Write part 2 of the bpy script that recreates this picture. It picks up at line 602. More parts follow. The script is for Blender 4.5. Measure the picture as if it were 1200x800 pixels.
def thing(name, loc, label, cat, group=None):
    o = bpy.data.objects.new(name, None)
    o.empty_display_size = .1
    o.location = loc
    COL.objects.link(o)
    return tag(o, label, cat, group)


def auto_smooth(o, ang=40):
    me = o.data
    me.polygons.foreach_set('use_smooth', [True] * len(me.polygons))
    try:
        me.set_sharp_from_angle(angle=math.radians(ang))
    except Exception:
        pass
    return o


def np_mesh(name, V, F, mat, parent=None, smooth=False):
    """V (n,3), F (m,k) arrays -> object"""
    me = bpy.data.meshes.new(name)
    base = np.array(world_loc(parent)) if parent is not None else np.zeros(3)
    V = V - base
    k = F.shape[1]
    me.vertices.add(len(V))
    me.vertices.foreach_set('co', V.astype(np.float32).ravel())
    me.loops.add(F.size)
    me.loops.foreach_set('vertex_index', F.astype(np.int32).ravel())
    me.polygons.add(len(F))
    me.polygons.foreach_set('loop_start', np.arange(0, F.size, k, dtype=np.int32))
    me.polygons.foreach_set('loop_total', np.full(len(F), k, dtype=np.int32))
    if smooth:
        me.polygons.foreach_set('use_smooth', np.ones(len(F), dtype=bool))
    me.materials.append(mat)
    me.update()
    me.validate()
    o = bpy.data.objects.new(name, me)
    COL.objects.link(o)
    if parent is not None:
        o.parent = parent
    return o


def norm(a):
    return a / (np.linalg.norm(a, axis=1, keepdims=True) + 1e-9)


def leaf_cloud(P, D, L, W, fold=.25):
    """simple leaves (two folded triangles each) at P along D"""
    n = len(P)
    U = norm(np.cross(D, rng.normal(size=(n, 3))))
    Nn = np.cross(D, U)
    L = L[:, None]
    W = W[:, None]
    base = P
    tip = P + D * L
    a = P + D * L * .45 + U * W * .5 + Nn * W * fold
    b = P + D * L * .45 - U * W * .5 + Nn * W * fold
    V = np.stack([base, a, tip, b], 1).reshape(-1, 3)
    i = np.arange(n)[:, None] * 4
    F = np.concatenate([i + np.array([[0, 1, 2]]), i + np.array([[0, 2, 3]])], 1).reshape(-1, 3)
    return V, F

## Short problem
All the data must be duplicated exactly, with nothing added or removed.

## Exercise solution
Write part 2 of the bpy script that recreates this picture. It picks up at line 602. More parts follow. The script is for Blender 4.5. Measure the picture as if it were 1200x800 pixels.
def thing(name, loc, label, cat, group=None):
    o = bpy.data.objects.new(name, None)
    o.empty_display_size = .1
    o.location = loc
    COL.objects.link(o)
    return tag(o, label, cat, group)


def auto_smooth(o, ang=40):
    me = o.data
    me.polygons.foreach_set('use_smooth', [True] * len(me.polygons))
    try:
        me.set_sharp_from_angle(angle=math.radians(ang))
    except Exception:
        pass
    return o


def np_mesh(name, V, F, mat, parent=None, smooth=False):
    """V (n,3), F (m,k) arrays -> object"""
    me = bpy.data.meshes.new(name)
    base = np.array(world_loc(parent)) if parent is not None else np.zeros(3)
    V = V - base
    k = F.shape[1]
    me.vertices.add(len(V))
    me.vertices.foreach_set('co', V.astype(np.float32).ravel())
    me.loops.add(F.size)
    me.loops.foreach_set('vertex_index', F.astype(np.int32).ravel())
    me.polygons.add(len(F))
    me.polygons.foreach_set('loop_start', np.arange(0, F.size, k, dtype=np.int32))
    me.polygons.foreach_set('loop_total', np.full(len(F), k, dtype=np.int32))
    if smooth:
        me.polygons.foreach_set('use_smooth', np.ones(len(F), dtype=bool))
    me.materials.append(mat)
    me.update()
    me.validate()
    o = bpy.data.objects.new(name, me)
    COL.objects.link(o)
    if parent is not None:
        o.parent = parent
    return o


def norm(a):
    return a / (np.linalg.norm(a, axis=1, keepdims=True) + 1e-9)


def leaf_cloud(P, D, L, W, fold=.25):
    """simple leaves (two folded triangles each) at P along D"""
    n = len(P)
    U = norm(np.cross(D, rng.normal(size=(n, 3))))
    Nn = np.cross(D, U)
    L = L[:, None]
    W = W[:, None]
    base = P
    tip = P + D * L
    a = P + D * L * .45 + U * W * .5 + Nn * W * fold
    b = P + D * L * .45 - U * W * .5 + Nn * W * fold
    V = np.stack([base, a, tip, b], 1).reshape(-1, 3)
    i = np.arange(n)[:, None] * 4
    F = np.concatenate([i + np.array([[0, 1, 2]]), i + np.array([[0, 2, 3]])], 1).reshape(-1, 3)
    return V, F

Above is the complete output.